この「渋谷ではたらく社長の告白」は、藤田晋社長がどのようにして起業にいたり、現在のサイバーエージェントを作り上げてきたのが、彼自身の目線から一人称で綴られた自伝です。おそらく、同じような社長や起業家の間では、バイブルとして語り継がれてきた1冊なのでしょう。
まだ学生だった頃から、最初の会社を立ち上げ、起動にのせていくまでの悲喜こもごも、紆余曲折をストーリー豊かに描写しています。
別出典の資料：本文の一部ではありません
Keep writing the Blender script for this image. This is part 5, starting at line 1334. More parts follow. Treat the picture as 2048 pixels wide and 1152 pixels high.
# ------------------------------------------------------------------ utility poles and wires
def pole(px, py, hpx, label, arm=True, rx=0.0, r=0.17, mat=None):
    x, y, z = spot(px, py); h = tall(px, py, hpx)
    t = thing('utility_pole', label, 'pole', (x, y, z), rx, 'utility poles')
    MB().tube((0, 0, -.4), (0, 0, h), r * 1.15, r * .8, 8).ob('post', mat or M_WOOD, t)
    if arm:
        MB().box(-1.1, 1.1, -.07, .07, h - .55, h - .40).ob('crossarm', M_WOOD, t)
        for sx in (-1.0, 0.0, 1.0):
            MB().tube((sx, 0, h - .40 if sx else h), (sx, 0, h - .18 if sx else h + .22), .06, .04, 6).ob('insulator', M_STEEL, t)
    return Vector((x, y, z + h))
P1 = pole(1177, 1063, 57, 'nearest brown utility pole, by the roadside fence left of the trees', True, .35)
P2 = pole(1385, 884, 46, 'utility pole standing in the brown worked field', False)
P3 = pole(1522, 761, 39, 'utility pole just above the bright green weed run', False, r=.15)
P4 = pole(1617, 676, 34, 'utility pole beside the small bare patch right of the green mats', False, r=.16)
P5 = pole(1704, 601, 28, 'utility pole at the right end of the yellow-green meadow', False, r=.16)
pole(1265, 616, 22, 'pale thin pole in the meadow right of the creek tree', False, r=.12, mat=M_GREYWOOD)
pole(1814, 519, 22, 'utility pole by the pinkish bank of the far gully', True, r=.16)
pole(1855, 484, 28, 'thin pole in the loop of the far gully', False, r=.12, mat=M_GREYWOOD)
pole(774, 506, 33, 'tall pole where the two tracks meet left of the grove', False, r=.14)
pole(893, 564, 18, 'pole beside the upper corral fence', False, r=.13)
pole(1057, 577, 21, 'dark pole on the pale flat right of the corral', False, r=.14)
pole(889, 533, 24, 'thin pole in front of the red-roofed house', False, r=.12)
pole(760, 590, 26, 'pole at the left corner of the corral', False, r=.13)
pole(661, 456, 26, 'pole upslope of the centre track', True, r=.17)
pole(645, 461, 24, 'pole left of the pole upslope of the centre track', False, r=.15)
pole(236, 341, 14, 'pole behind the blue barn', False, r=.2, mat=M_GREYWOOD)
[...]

堅苦しい自伝やビジネス書は肌に合わない、という方でも、この本ならすっと物語に入り込めるはずです。
物語の序盤、藤田社長がまだ「社長になりたて」の頃、学生時代から知り合いでそのままアルバイトへ→社員として引き抜いた凄腕の石川くんという人物が登場します。この石川くんを指して、藤田社長がいったある一言。
「石川くんみたいな学生を取れば社員と変わらないじゃん」
このあとに、「石川くんみたいな学生ってどこにいるんだろうな?」とも続いています。タイトルにも少々もじって引用した、お気に入りのフレーズの1つです。
ここで皆さんに考えてほしいのが、
の違いです。
一般的に、学生アルバイトと社員では、まず待遇が違います。ただ、純粋な「労働時間」でみれば、必ずしも差があるわけではありません。もちろん就業先にもよりますが、1日8時間アルバイトのシフトに入っている学生なんて珍しいものではないでしょう。
働く時間は一緒なのに、アルバイトと社員という、立場の違いだけで待遇に格差がうまれる。ここに不満をもつために、学生アルバイトの士気は下がってしまうのです。下がって当たり前だと私は思っています。
最近は、ブラック企業ならぬ「ブラックバイト」なんていう言葉もあるのだとか。安く使えるのを良いことに、まさに消費物のように扱う背景が垣間見えていますね。
傍から見たら、作中の石川くんだって、ブラック企業と何ら変わらぬ働き方をしているようにしか映りません。それでも、彼はすすんで藤田社長の元につき、自ら希望してそのまま社員に立候補しました。とんでもない時間を働かされているのに、です。
この石川くんと、他の一般的な学生アルバイトでは、いったい何が違うのか?それは「目的意識」だと私は思います。
もちろん、藤田社長という、強く尊敬する人物のもとで働ける魅力も強かったに違いありません。ただ、それとは別に、石川くんには目的があったのだと思います。藤田社長とともに、他の仲間たちと一緒に、やりとげたい何かがあった。だからこそ、1日何時間でも働くことができたのだと思います。
学生アルバイトや新入社員には、入社後しばらく「ゲスト思考」が抜けない人も多いのだとか。いつまでもお客さん感覚で、仕事を与えてもらうのも、教えてもらうのも待っているだけ。自分から積極的に取りに行こうとしない。
やりたいことがあるのなら、成し遂げたいことがあるのなら、自分が何をすべきかは自ずと答えが見えてくるはず。
そこを突き詰めることをせずに、ただ「ブラックだ」「過重労働だ」と騒ぎ立てるのは、少しだけ筋が違うのではないだろうか。そんなことを、読みながら考えていました。
あなたは、今の自分の仕事に、どれだけ目的意識を持てているでしょうか。
「北村さんみたいな学生を取れば社員と変わらないじゃん」と言ってくれるような社長と出会えていたら、今頃私も、フリーランスではなかったかもしれませんね。